Not really. Government is not Big Tech. This happens with accounts of some tech companies precisely because they're private entities setting their own rules in the still wild "wild west" of the Internet. Governments set laws and processes to ensure the things you mentioned do not happen, except in very specific circumstances.
Think of it this way: being "locked out of life completely", resulting in "no banking, no traveling, no communication", etc. is not a new problem. In the off-line world we call that being sanctioned, imprisoned, deprived of personal freedoms, etc. Yes, it happens to some people, but usually for very specific reasons (called "crimes"), after a lengthy bureaucratic process (called "trial" and "sentencing"), with plenty of safeguards to catch and rectify mistakes during and after the fact (like "legal defenses", "appeals", or even "journalists"). It is not something you normally worry about.
Humanity has worked out best practices for these thing over thousands of years of various tribes and nations and governments forming, disbanding, collapsing, emerging, conquering or becoming conquered. Adding electronic IDs on top does not change the nature of the thing. So you won't get locked out of life for posting the wrong emoji in a tax report comment; that would be like being thrown to prison for drawing something on a government form - or rather, if that's even remotely possible in your country, you have much bigger problems than digital IDs, and your best move would be to emigrate somewhere sane before borders close or civil war starts.

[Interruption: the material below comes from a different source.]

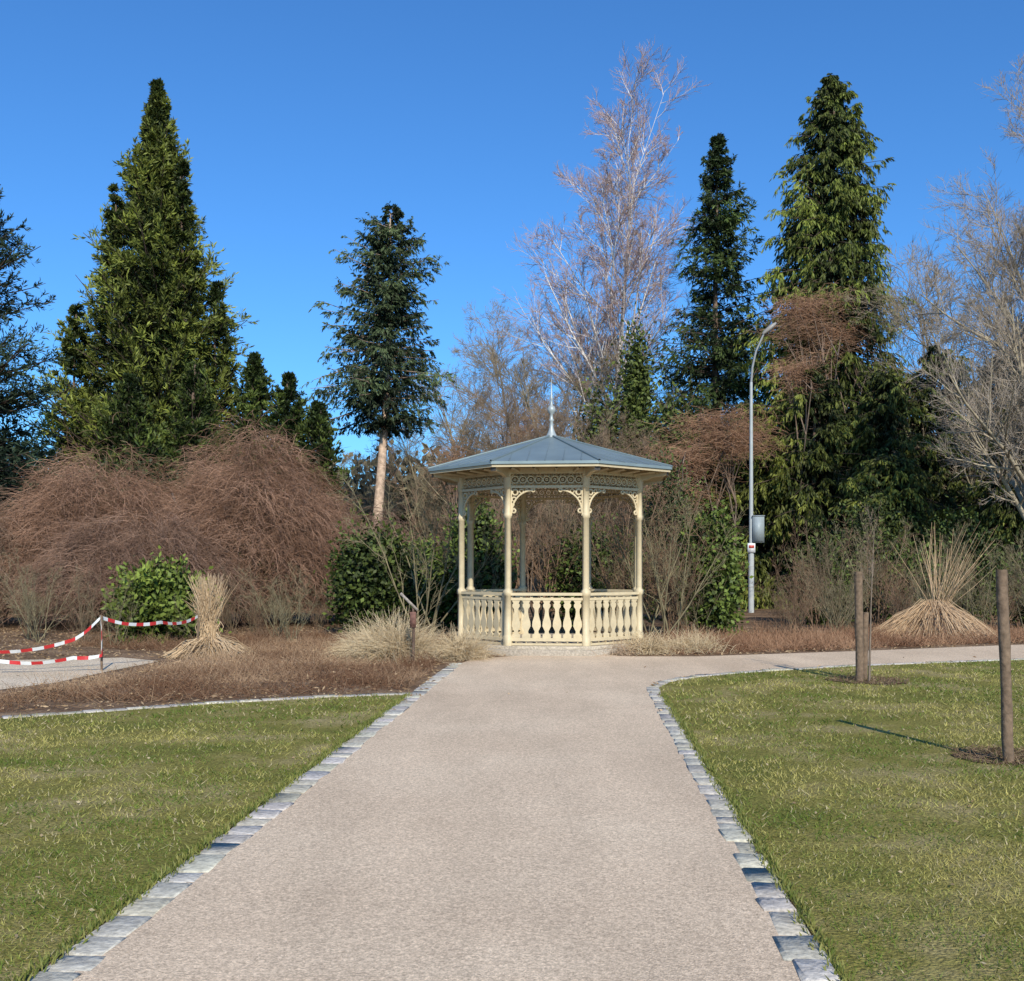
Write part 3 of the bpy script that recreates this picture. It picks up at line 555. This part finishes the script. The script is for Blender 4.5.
def tape(name,pts,w=.055):
    mb=MB();P=[]
    for a,b in zip(pts[:-1],pts[1:]):
        a=np.array(a,float);b=np.array(b,float);m=max(2,int(np.linalg.norm(b-a)/.05));Ld=np.linalg.norm(b-a)
        for i in range(m):
            t=i/m;P.append(a+(b-a)*t+np.array([0,.02*math.sin(9*t*Ld),-.09*Ld*t*(1-t)*4*.6]))
    P.append(np.array(pts[-1],float));P=np.array(P);n=len(P)
    tw=.5*np.sin(np.linspace(0,7,n))+rng.normal(0,.08,n);o=np.stack([0*tw,np.sin(tw),np.cos(tw)],1)*w/2
    P[:,2]=np.maximum(P[:,2],.06)
    for i in range(n-1):
        c=(.58,.04,.04) if (i//3)%2 else (.75,.75,.72);mb.add([P[i]-o[i],P[i+1]-o[i+1],P[i+1]+o[i+1],P[i]+o[i]],[[0,1,2,3]],c)
    mb.obj(name,[M_tape])
tape('barrier_tape',[(-9.5,15,.5),(-7.9,15.6,.33),(-6.7,16,.47),(-6.28,16,.8)])
tape('barrier_tape',[(-6.28,16,.82),(-5.75,17.2,.68),(-5.5,18.4,.72)])
tape('barrier_tape',[(-6.26,15.97,.8),(-6.2,15.9,.25),(-6.6,15.8,.22),(-7.6,15.5,.2)])
stake(-6.25,16.0,.85,.018,0);stake(-9.5,15,.6,.018,.02);stake(-5.5,18.4,.74,.016,0)
# ---------------------------------------------------------------- light, sky, camera
az=math.radians(166);el=math.radians(33)
sv=Vector((math.sin(az)*math.cos(el),math.cos(az)*math.cos(el),math.sin(el)))
sl=bpy.data.lights.new('sun','SUN');sl.energy=5.0;sl.angle=math.radians(.5);sl.color=(1,.94,.82)
so=bpy.data.objects.new('sun',sl);S.collection.objects.link(so);so.location=(0,-10,20);so.rotation_euler=(-sv).to_track_quat('-Z','Y').to_euler()
w=bpy.data.worlds.new('World');S.world=w;w.use_nodes=True;nt=w.node_tree
bg=nt.nodes.get('Background') or nt.nodes.new('ShaderNodeBackground')
sky=nt.nodes.new('ShaderNodeTexSky');sky.sky_type='NISHITA';sky.sun_disc=False;sky.sun_elevation=el;sky.sun_rotation=az
sky.air_density=1.0;sky.dust_density=.6;sky.ozone_density=2.0
vm=nt.nodes.new('ShaderNodeVectorMath');vm.operation='MULTIPLY';vm.inputs[1].default_value=(.47,1.0,1.56)
nt.links.new(sky.outputs[0],vm.inputs[0]);nt.links.new(vm.outputs[0],bg.inputs[0]);bg.inputs[1].default_value=.115
cam=bpy.data.cameras.new('camera');co=bpy.data.objects.new('camera',cam);S.collection.objects.link(co);S.camera=co
co.location=(0,0,1.6);co.rotation_euler=(math.pi/2,0,0);cam.sensor_width=36;cam.lens=36*1050/1024;cam.shift_y=75.5/1024;cam.clip_end=3000
S.view_settings.view_transform='Standard';S.view_settings.look='None';S.view_settings.exposure=0
print('verts',sum(len(m.vertices) for m in bpy.data.meshes))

Plenty of other things to worry about here (e.g. ID checks suddenly being required by every business, just because it's zero effort to them for some marginal KYC benefit), but getting banned from life due to ToS violation is not one of them.
Being banned from life due to a TOS violation is a real concern because it's already hard to do a bunch of things without a Google or Apple account. If Google and Apple can require a government ID to create such an account, it becomes very difficult to evade a ban.
Options to get around that problem include regulating Apple and Google or mandating that essential services not require accounts with third-party providers.